Padova, tassisti denunciano i driver di Uber

app_ubercorrieredelveneto.corriere.it Il governo resta alla finestra ed è diviso (il ministro Lupi ha definito Uber «illegale » e il premier Renzi che giura di averlo provato a New York «straordinario»), la normativa non è di quelle che aiutano (il trasporto abusivo è punito anche pesantemente, ma il car sharing a pagamento non è un illecito per la legge italiana), i ricorsi amministrativi sono lunghi e tortuosi (almeno su questo c’è certezza) e i tassisti non hanno nessuna voglia di aspettare inermi l’estinzione. E allora? Visto che Uber è un taxi fai-da-te, i tassisti regolari di Padova hanno deciso di prenderlo in parola: mercoledì mattina invece di minacciare ricorsi e proteste come nelle altre città italiane in cui è arrivato il servizio (Roma, Milano, Torino e Genova), alcuni tassisti si sono scaricati l’applicazione e hanno cominciato a chiamare i driver di Uber. 

Ma invece di farsi riconoscere come da protocollo e salire a bordo come tutti i comuni passeggeri, si sono fermati a qualche decina di metri dal luogo dell’appuntamento e si sono segnati il modello di vettura e il numero di targa degli autisti in arrivo. «Così facilitiamo i vigili nei controlli e poi loro potranno provvedere alla confisca dei mezzi», sorride perfido un tassista di fronte alla stazione di Padova. «Perché sia chiaro – rincara la dose il responsabile taxi della Cna di Padova Walter Basso – che per noi Uber è pericoloso per gli utenti e rappresenta una concorrenza sleale per noi tassisti». Dello stesso parere il vicesindaco di Padova Eleonora Mosco che ha subito preso le difese della categoria e i rappresentanti delle cooperative. A sentire i tassisti dunque a breve le strade di Padova diventeranno un teatro da spy story dove «i regolari» segnaleranno «gli uberiani» perché i vigili – come sta già succedendo a Genova e a Torino – provvedano a multare i driver (la sanzione per esercizio abusivo della professione arriva fino a settemila euro con tanto di confisca dell’auto) per scoraggiare i potenziali autisti associati all‘applicazione. Al momento però i vigili non hanno ancora una direttiva precisa.
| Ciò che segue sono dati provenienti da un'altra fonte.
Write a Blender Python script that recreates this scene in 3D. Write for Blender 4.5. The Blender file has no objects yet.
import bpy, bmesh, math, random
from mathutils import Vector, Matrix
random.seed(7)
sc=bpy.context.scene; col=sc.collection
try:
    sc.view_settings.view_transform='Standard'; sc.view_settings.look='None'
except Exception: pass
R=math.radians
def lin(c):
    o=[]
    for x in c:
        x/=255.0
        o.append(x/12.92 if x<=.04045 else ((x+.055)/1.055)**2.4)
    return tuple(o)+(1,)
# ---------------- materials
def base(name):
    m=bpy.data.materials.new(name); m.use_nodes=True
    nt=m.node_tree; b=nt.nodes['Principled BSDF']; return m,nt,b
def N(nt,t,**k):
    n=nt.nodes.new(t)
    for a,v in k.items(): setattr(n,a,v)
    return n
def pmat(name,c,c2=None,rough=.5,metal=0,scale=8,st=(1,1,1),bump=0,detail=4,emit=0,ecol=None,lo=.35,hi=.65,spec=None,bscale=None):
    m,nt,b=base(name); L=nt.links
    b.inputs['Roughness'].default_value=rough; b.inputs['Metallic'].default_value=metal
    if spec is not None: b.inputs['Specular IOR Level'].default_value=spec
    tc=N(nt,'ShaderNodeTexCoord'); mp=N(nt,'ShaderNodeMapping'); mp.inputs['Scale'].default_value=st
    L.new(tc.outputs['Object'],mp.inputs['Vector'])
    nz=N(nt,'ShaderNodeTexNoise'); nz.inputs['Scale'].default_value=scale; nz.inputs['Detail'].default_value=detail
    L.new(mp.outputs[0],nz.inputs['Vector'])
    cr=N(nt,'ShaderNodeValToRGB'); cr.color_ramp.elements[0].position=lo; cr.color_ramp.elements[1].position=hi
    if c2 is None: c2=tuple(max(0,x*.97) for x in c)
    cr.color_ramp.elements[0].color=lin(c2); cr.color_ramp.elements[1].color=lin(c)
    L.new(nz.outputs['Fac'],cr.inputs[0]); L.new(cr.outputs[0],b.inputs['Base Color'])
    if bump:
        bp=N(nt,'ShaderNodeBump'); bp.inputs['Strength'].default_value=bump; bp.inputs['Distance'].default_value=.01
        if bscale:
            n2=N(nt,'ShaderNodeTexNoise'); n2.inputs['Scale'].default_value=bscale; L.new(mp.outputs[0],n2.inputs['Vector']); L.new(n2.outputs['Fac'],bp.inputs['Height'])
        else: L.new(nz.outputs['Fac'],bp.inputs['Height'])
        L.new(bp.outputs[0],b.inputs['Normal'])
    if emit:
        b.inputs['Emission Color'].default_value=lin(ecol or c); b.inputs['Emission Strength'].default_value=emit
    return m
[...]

Il comandante Antonio Paolocci prende tempo: «Valuteremo se ci sono illeciti o meno. Nel caso prenderemo provvedimenti». Da parte sua comunque Uber è pronta a difendersi. La compagnia vale 40 miliardi di dollari e non ha avuto problemi a inviare un esercito di avvocati per assistere gli autisti che hanno avuto grane con i vigili urbani di Genova e Torino. In fondo era messo in conto. Uber non è certo la prima app che deve combattere contro istituzioni e categorie. Lo hanno già fatto Amazon, Google e Facebook. E, a guardare i fatturati, non sembrano sconfitte.

4 commenti

  1. Sembra che ai giornalisti sia sconosciuto il concetto di abusivismo e lavoro nero. So che loro ( i giornalisti) hanno un Ordine al quale devono essere iscritti e al quale devono rispondere in caso di comportamenti deontologicamente o legalmente inappropriati. So anche che detto Ordine si occupa di denunciare chi svolge l’attività in modo abusivo (recentemente è stata “attenzionata” Barbara D’Urso per la sua trasmissione su canale5). Ovviamente nel nostro caso un tassista abusivo che fa il tassista abusivo e viene “assunto” per fare il tassista abusivo e viene chiamato per trasportare clienti come un tassista abusivo ed incassa soldi in nero come un tassista abusivo e non rispetta nessuna norma come un tassista abusivo, chissà perché non può essere chiamato tassista abusivo.

  2. Un solo radiotaxi per citta,magari diviso in 2/3 sezioni,modello parigi,una sola app per tutti..e U… scompare in 5 secondi.o no?